* **GIVEN TASK**: Examine the material below. Gather every line in which the string "from" appears.

— start of SOURCE MATERIAL —

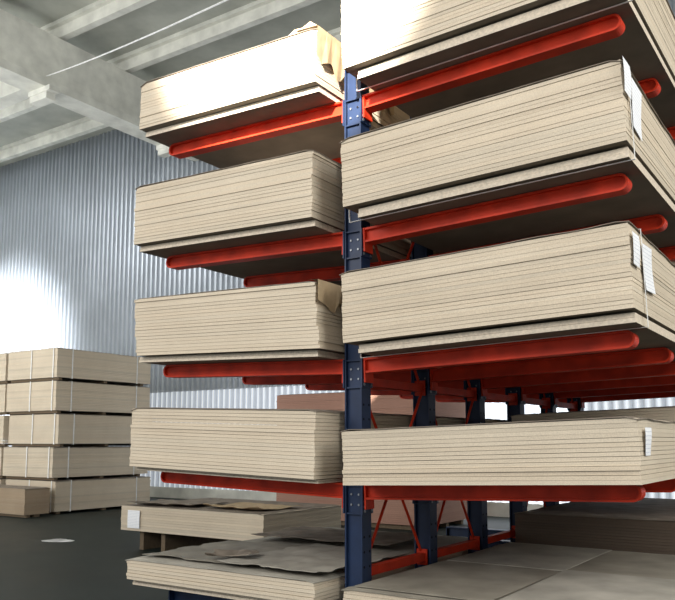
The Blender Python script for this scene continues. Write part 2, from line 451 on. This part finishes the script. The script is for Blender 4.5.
struct(mobj('window_1',corr(X0,-6.2,WZ0,WZ1,YB,mat=M_win)))
struct(mobj('window_2',corr(-6.2,-1.8,WZ0,WZ1,YB,mat=M_win2)))
struct(mobj('window_3',corr(-1.8,X1,WZ0,WZ1,YB,mat=M_win)))
bm=bmesh.new(); box(bm,X0-.2,X0,YA,YB,0,ZC); struct(mobj('wall_left',fin(bm,'wl',M_conc)))
bm=bmesh.new(); box(bm,X1,X1+.2,YA,YB,0,ZC); struct(mobj('wall_right',fin(bm,'wr',M_conc)))
n=1
y=-7.0
jm=None
while y<16:
    if jm is None:
        bm=bmesh.new(); box(bm,X0,X1,-.09,.09,-.38,0); box(bm,X0,X1,-.2,.2,-.1,0); jm=fin(bm,'trim',M_conc)
    struct(mobj('trim_%d'%n,jm,None,(0,y,ZC))); n+=1; y+=2.0
bm=bmesh.new(); gx=-12.24
box(bm,gx-.5,gx,YA,YB-.06,9.9,11.05); box(bm,gx-.55,gx+.08,YA,YB-.06,9.7,9.9); 
struct(mobj('trim_%d'%n,fin(bm,'girder',M_conc))); n+=1
for yy in (6.6,10.6,14.6):
    bm=bmesh.new(); box(bm,gx-.55,gx+.25,yy-.14,yy+.14,9.58,9.7); box(bm,gx-.5,gx+.12,yy-.12,yy+.12,9.42,9.58)
    struct(mobj('trim_%d'%n,fin(bm,'corbel',M_conc))); n+=1
bm=bmesh.new()
for yy in (10.6,):
    box(bm,gx-13,gx-.56,yy-.2,yy+.2,9.8,10.4)
struct(mobj('trim_%d'%n,fin(bm,'crossbeam',M_conc))); n+=1
P1=Vector((gx+.07,10.5,9.95)); P2=Vector((-3.44,7,7.3)); P3=P2+(P2-P1)*.55
bm=bmesh.new(); prev=None
for i in range(17):
    t=i/16; p=P1.lerp(P3,t); p.z-=.5*t*(1-t)
    if prev is not None: tube(bm,prev,p,.013,6)
    prev=p
o=mobj('cable',fin(bm,'cable',M_wire)); o['label']='thin white cable strung below the roof beams'; o['category']='cable'
e=empty('ceiling_lamp',(-5.2,8.6,10.6),label='dark industrial lamp hanging from the concrete ceiling',cat='lamp')
bm=bmesh.new(); bmesh.ops.create_cone(bm,cap_ends=True,segments=20,radius1=.3,radius2=.1,depth=.35); mobj('lamp_shade',fin(bm,'lamp_shade',M_lamp),e)
bm=bmesh.new(); cyl(bm,(0,0,.53),(0,0,1),.02,.75); mobj('rod',fin(bm,'rod',M_lamp),e)

# ------------------------------------------------------------ light
w=bpy.data.worlds.new('World'); sc.world=w; w.use_nodes=True
w.node_tree.nodes['Background'].inputs[0].default_value=(.94,.97,1,1); w.node_tree.nodes['Background'].inputs[1].default_value=.82
def area(loc,target,size,sy,power,col):
    l=bpy.data.lights.new('area','AREA'); l.shape='RECTANGLE'; l.size=size; l.size_y=sy; l.energy=power; l.color=col
    o=bpy.data.objects.new('daylight_fill',l); link(o); o.location=loc
    o.rotation_euler=(Vector(target)-Vector(loc)).to_track_quat('-Z','Y').to_euler(); return o
def spot(loc,target,ang,power,col,blend=.5,r=.1):
    l=bpy.data.lights.new('spot','SPOT'); l.spot_size=math.radians(ang); l.spot_blend=blend; l.energy=power; l.color=col; l.shadow_soft_size=r
    o=bpy.data.objects.new('sunbeam',l); link(o); o.location=loc
    o.rotation_euler=(Vector(target)-Vector(loc)).to_track_quat('-Z','Y').to_euler(); return o
area((-3,-7,7.5),(0,6,3.5),14,5,1250,(1,.975,.94))
area((-14,2,2.5),(-14,6,11),8,8,950,(1,1,.98))  # unseen upward fill, added to brighten the ceiling
area((9,3,7),(2,6,2),6,6,800,(1,.99,.96))
area((-21,9,10.4),(-18,16,3),6,4,550,(.98,.99,1))  # added out-of-view fill that lifts the corrugated back wall
spot((3,-7,8.5),(-.35,4.3,5.15),13,60000,(1,.95,.87),.45)
spot((-19,7,8.5),(-22.0,15.9,3.4),54,50000,(.98,.99,1),1.0,.5)

# ------------------------------------------------------------ camera
cd=bpy.data.cameras.new('cam'); cam=bpy.data.objects.new('camera',cd); link(cam)
cd.sensor_width=36; cd.lens=781/675*36; cd.clip_end=200; cd.shift_y=52/675
cam.location=(2.96,0,1.6)
yaw=math.radians(33.9)
cam.rotation_euler=(math.radians(90+6.5),0,yaw)
sc.camera=cam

— end of SOURCE MATERIAL —

* **THE ANSWER**:
The Blender Python script for this scene continues. Write part 2, from line 451 on. This part finishes the script. The script is for Blender 4.5.
e=empty('ceiling_lamp',(-5.2,8.6,10.6),label='dark industrial lamp hanging from the concrete ceiling',cat='lamp')